Juan Garcia Urbina, A Unique Fun-Loving Character Who Adds Joy, Positivity, and Diversity to the Lineup In All the Right Ways


Juan is shown with exchange student Juan Scandolo from Argentina and his family in the Spanish classroom. (Photo/@rmhsvt Instagram)

Asa Recica-Sullivan, Journalism Student

Juan Garcia Urbina, simply known as Juan embodies what a teacher should be. His chipper spirit and captivating persona always make for an astonishing and thoughtful class.

He connects with students like no other. His friendly demeanor welcomes all having even the shyest willingly contribute in class. He is a beacon of hope for all to look up to. His perseverance which has been a key trait of his personality all of his life shows in and out of the classroom.

He will be remembered for years to come.

Did you know you wanted to be a teacher from a young age?

I knew when I turned 18. I was 18 and I was in a catholic school one of the assignments was that I had to go to younger grades and help students learn and I loved to see their faces when you taught them stuff they previously hadn’t known. They were so grateful. I also wanted to learn English, so I traveled to the U.S. I always wanted to go to New York, so I did it.

What made you take the leap from going to Colombia to being a teacher in Vermont?

It was about a woman. I came to the U.S. to make money and study for a master’s because I didn’t want to be in school debt. I made the money and was on the way back and I needed just to finish up some paperwork and some stuff to formally leave the country. And by doing that I found a really good job as a professor in Colombia and they offered to pay for my schooling and degree for free. So they sponsored me. I came to study and be with the love of my life.

Did you ever see yourself being who you are now?

Never. I never saw myself teaching at a catholic school when I was in Colombia. I was a college professor and I taught I did teach Spanish to international and business people. I used to work with the Japanese embassy in Colombia. When I studied what I studied I did not picture myself studying and teaching Spanish once again. When I had kids is when I realized I was truly in love with teaching as a whole.

What is the logic in your approach to your teaching style?

In addition to teaching grammar, to incorporate real context and accurate readings. Authentic material meaning from the real source and discuss them in class. I also like to teach grammar parts and cultural parts that are not in the book. When I was a student, there are things you only learn in the book but are only grammar orientated. There are cultural pieces that are not in the book that I always wondered about as a language learner and I know other people were wondering those same questions. So when I brought them to the class I realized how important it was.

Do you believe your exciting and relatable personality resonates with students and helps them learn better? Does it improve the learning environment?

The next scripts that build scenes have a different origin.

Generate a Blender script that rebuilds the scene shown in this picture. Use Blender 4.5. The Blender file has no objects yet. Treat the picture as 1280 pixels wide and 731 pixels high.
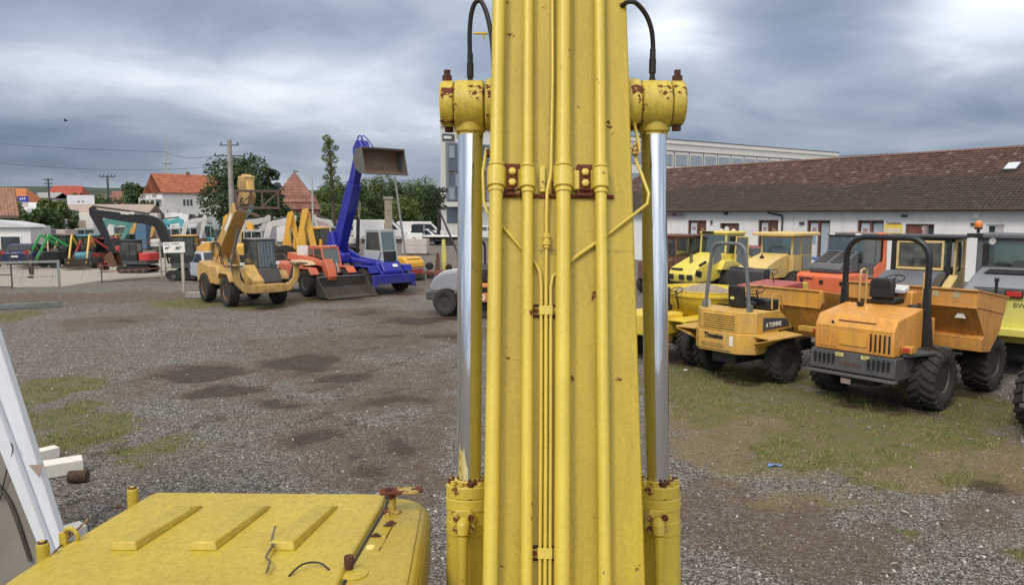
import bpy, bmesh, math, random
import numpy as np
from mathutils import Vector, Matrix, Euler, noise

random.seed(7)
rng = np.random.default_rng(7)
R = math.radians
sc = bpy.context.scene
col = sc.collection

# ---------------------------------------------------------------- camera
CAM_H, FPX, HORIZON = 3.8, 930.0, 268.0
PITCH = math.atan((365.5 - HORIZON) / FPX)
cam_data = bpy.data.cameras.new('camera')
cam_data.sensor_width = 36.0
cam_data.lens = 36.0 * FPX / 1280.0
cam_data.clip_start = 0.05
cam_data.clip_end = 6000.0
cam = bpy.data.objects.new('camera', cam_data)
cam.location = (0, 0, CAM_H)
cam.rotation_euler = (math.pi / 2 - PITCH, 0, 0)
col.objects.link(cam)
sc.camera = cam

def ray(px, py):
    u = (px - 640.0) / FPX
    v = (365.5 - py) / FPX
    c, s = math.cos(PITCH), math.sin(PITCH)
    return Vector((u, c + v * s, -s + v * c))

def G(px, py, z=0.0):
    """point of height z seen in this direction"""
    r = ray(px, py)
    return Vector((0, 0, CAM_H)) + r * ((z - CAM_H) / r.z)

def AT(px, py, Y):
    r = ray(px, py)
    return Vector((0, 0, CAM_H)) + r * (Y / r.y)

# ---------------------------------------------------------------- world
world = bpy.data.worlds.new('World')
sc.world = world
world.use_nodes = True
SUN_EL, SUN_AZ = R(48), R(215)      # behind the camera, to its left

def nn(nt, t, **kw):
    n = nt.nodes.new(t)
    for k, v in kw.items():
        if k == 'ins':
            for a, b in v.items():
                n.inputs[a].default_value = b
        else:
            setattr(n, k, v)
    return n

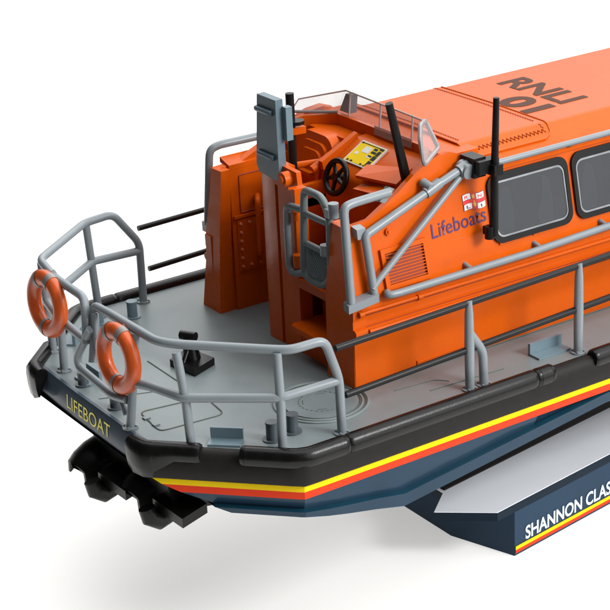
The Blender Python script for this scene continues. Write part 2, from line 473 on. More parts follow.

I think rapport with the students is vital. To feel that the things learned goes beyond the classroom and that what they are taught in school can be learned and used in a tangible and meaningful way. The meaning may be in a real-world scenario such as when you watch a movie, understand jokes, and just communicate in a meaningful way outside of the classroom.

How is your relationship often with Spanish-speaking exchange students? Does your presence ease their nerves initially?

They feel validated because they can relate culturally to someone and in addition to that they connect by speaking the same language. Most of the time native speakers feel left out because there is no cultural competency from general Spanish teachers in the U.S. It’s bigger than that at Rice because they know we are culturally tied. Even with previous students like Dario. We would talk about soccer and were into it because it almost runs in our blood. That would result in a deep connection over time that would help students ease into their new unfamiliar environment

Do you intentionally try to expose your students to other cultures that be maybe through Marzo de Musica? How do you think this benefits them and their learning?

I think it creates cultural awareness and helps students realize there is a world outside the US. Whether they approach the world differently and I like classroom the approach to the difference I don’t say what’s right or wrong it’s just students forming perspectives on what they see and how they approach it.